• WHAT YOU ARE ASKED TO DO: Copy all the material that follows, keeping every character the same.

--------------------------------

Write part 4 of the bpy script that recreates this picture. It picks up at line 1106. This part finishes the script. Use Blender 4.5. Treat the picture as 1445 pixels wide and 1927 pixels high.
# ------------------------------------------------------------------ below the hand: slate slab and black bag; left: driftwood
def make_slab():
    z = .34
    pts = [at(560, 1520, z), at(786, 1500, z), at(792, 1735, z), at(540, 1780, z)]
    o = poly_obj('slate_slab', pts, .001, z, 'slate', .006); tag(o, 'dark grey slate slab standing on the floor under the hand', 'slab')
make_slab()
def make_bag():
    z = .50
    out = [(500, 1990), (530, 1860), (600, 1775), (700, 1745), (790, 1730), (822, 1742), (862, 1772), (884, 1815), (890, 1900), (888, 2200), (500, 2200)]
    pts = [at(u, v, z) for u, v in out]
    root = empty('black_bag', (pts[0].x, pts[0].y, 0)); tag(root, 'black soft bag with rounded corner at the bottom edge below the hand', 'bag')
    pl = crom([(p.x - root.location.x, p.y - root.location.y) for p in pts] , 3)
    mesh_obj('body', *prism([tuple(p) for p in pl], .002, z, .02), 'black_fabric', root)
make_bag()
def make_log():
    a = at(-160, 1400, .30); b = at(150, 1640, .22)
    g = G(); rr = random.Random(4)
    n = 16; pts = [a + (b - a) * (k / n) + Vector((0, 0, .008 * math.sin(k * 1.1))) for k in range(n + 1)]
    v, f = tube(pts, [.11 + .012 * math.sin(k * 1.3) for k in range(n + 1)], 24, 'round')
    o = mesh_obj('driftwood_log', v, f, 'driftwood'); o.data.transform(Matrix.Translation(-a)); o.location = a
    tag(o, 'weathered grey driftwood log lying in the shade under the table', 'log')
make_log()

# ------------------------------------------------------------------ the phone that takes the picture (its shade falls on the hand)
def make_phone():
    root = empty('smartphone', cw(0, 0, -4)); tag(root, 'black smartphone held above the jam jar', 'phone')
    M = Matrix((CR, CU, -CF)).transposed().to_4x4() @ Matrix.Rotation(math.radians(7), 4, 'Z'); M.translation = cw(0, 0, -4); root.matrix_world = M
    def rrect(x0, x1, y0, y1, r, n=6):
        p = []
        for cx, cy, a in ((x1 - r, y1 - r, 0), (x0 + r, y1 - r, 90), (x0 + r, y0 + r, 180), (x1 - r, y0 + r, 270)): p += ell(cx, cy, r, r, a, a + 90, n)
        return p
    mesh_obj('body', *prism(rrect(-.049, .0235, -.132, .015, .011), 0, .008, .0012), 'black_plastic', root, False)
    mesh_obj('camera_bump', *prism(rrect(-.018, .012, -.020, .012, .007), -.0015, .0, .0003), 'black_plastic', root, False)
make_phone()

--------------------------------

• WRITTEN RESPONSE:
Write part 4 of the bpy script that recreates this picture. It picks up at line 1106. This part finishes the script. Use Blender 4.5. Treat the picture as 1445 pixels wide and 1927 pixels high.
# ------------------------------------------------------------------ below the hand: slate slab and black bag; left: driftwood
def make_slab():
    z = .34
    pts = [at(560, 1520, z), at(786, 1500, z), at(792, 1735, z), at(540, 1780, z)]
    o = poly_obj('slate_slab', pts, .001, z, 'slate', .006); tag(o, 'dark grey slate slab standing on the floor under the hand', 'slab')
make_slab()
def make_bag():
    z = .50
    out = [(500, 1990), (530, 1860), (600, 1775), (700, 1745), (790, 1730), (822, 1742), (862, 1772), (884, 1815), (890, 1900), (888, 2200), (500, 2200)]
    pts = [at(u, v, z) for u, v in out]
    root = empty('black_bag', (pts[0].x, pts[0].y, 0)); tag(root, 'black soft bag with rounded corner at the bottom edge below the hand', 'bag')
    pl = crom([(p.x - root.location.x, p.y - root.location.y) for p in pts] , 3)
    mesh_obj('body', *prism([tuple(p) for p in pl], .002, z, .02), 'black_fabric', root)
make_bag()
def make_log():
    a = at(-160, 1400, .30); b = at(150, 1640, .22)
    g = G(); rr = random.Random(4)
    n = 16; pts = [a + (b - a) * (k / n) + Vector((0, 0, .008 * math.sin(k * 1.1))) for k in range(n + 1)]
    v, f = tube(pts, [.11 + .012 * math.sin(k * 1.3) for k in range(n + 1)], 24, 'round')
    o = mesh_obj('driftwood_log', v, f, 'driftwood'); o.data.transform(Matrix.Translation(-a)); o.location = a
    tag(o, 'weathered grey driftwood log lying in the shade under the table', 'log')
make_log()

# ------------------------------------------------------------------ the phone that takes the picture (its shade falls on the hand)
def make_phone():
    root = empty('smartphone', cw(0, 0, -4)); tag(root, 'black smartphone held above the jam jar', 'phone')
    M = Matrix((CR, CU, -CF)).transposed().to_4x4() @ Matrix.Rotation(math.radians(7), 4, 'Z'); M.translation = cw(0, 0, -4); root.matrix_world = M
    def rrect(x0, x1, y0, y1, r, n=6):
        p = []
        for cx, cy, a in ((x1 - r, y1 - r, 0), (x0 + r, y1 - r, 90), (x0 + r, y0 + r, 180), (x1 - r, y0 + r, 270)): p += ell(cx, cy, r, r, a, a + 90, n)
        return p
    mesh_obj('body', *prism(rrect(-.049, .0235, -.132, .015, .011), 0, .008, .0012), 'black_plastic', root, False)
    mesh_obj('camera_bump', *prism(rrect(-.018, .012, -.020, .012, .007), -.0015, .0, .0003), 'black_plastic', root, False)
make_phone()